Reproduce each line of the material precisely.
— Start DATASET CONTENT —
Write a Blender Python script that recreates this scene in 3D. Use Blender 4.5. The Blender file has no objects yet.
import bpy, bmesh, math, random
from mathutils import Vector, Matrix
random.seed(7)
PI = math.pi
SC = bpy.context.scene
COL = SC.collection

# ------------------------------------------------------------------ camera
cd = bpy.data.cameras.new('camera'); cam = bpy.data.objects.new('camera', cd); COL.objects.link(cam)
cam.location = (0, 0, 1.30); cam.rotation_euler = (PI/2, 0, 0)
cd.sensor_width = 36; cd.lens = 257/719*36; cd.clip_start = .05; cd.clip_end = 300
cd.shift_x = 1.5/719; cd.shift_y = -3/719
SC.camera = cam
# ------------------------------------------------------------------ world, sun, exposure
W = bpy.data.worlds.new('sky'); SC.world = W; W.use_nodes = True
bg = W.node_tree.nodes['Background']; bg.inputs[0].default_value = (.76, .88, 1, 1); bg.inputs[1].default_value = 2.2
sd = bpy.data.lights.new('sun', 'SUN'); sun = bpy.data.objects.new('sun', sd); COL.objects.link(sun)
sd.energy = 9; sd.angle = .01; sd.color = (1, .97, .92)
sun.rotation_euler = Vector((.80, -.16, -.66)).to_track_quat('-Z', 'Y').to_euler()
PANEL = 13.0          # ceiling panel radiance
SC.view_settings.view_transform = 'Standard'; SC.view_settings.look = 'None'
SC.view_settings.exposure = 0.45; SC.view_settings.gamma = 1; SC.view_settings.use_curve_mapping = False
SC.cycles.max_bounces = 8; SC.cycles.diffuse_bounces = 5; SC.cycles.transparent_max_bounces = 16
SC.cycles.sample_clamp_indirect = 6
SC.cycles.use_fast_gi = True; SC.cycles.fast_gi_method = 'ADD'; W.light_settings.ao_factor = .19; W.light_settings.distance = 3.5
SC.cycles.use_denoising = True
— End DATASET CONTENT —
# EXPECTED OUTPUT:
Write a Blender Python script that recreates this scene in 3D. Use Blender 4.5. The Blender file has no objects yet.
import bpy, bmesh, math, random
from mathutils import Vector, Matrix
random.seed(7)
PI = math.pi
SC = bpy.context.scene
COL = SC.collection

# ------------------------------------------------------------------ camera
cd = bpy.data.cameras.new('camera'); cam = bpy.data.objects.new('camera', cd); COL.objects.link(cam)
cam.location = (0, 0, 1.30); cam.rotation_euler = (PI/2, 0, 0)
cd.sensor_width = 36; cd.lens = 257/719*36; cd.clip_start = .05; cd.clip_end = 300
cd.shift_x = 1.5/719; cd.shift_y = -3/719
SC.camera = cam
# ------------------------------------------------------------------ world, sun, exposure
W = bpy.data.worlds.new('sky'); SC.world = W; W.use_nodes = True
bg = W.node_tree.nodes['Background']; bg.inputs[0].default_value = (.76, .88, 1, 1); bg.inputs[1].default_value = 2.2
sd = bpy.data.lights.new('sun', 'SUN'); sun = bpy.data.objects.new('sun', sd); COL.objects.link(sun)
sd.energy = 9; sd.angle = .01; sd.color = (1, .97, .92)
sun.rotation_euler = Vector((.80, -.16, -.66)).to_track_quat('-Z', 'Y').to_euler()
PANEL = 13.0          # ceiling panel radiance
SC.view_settings.view_transform = 'Standard'; SC.view_settings.look = 'None'
SC.view_settings.exposure = 0.45; SC.view_settings.gamma = 1; SC.view_settings.use_curve_mapping = False
SC.cycles.max_bounces = 8; SC.cycles.diffuse_bounces = 5; SC.cycles.transparent_max_bounces = 16
SC.cycles.sample_clamp_indirect = 6
SC.cycles.use_fast_gi = True; SC.cycles.fast_gi_method = 'ADD'; W.light_settings.ao_factor = .19; W.light_settings.distance = 3.5
SC.cycles.use_denoising = True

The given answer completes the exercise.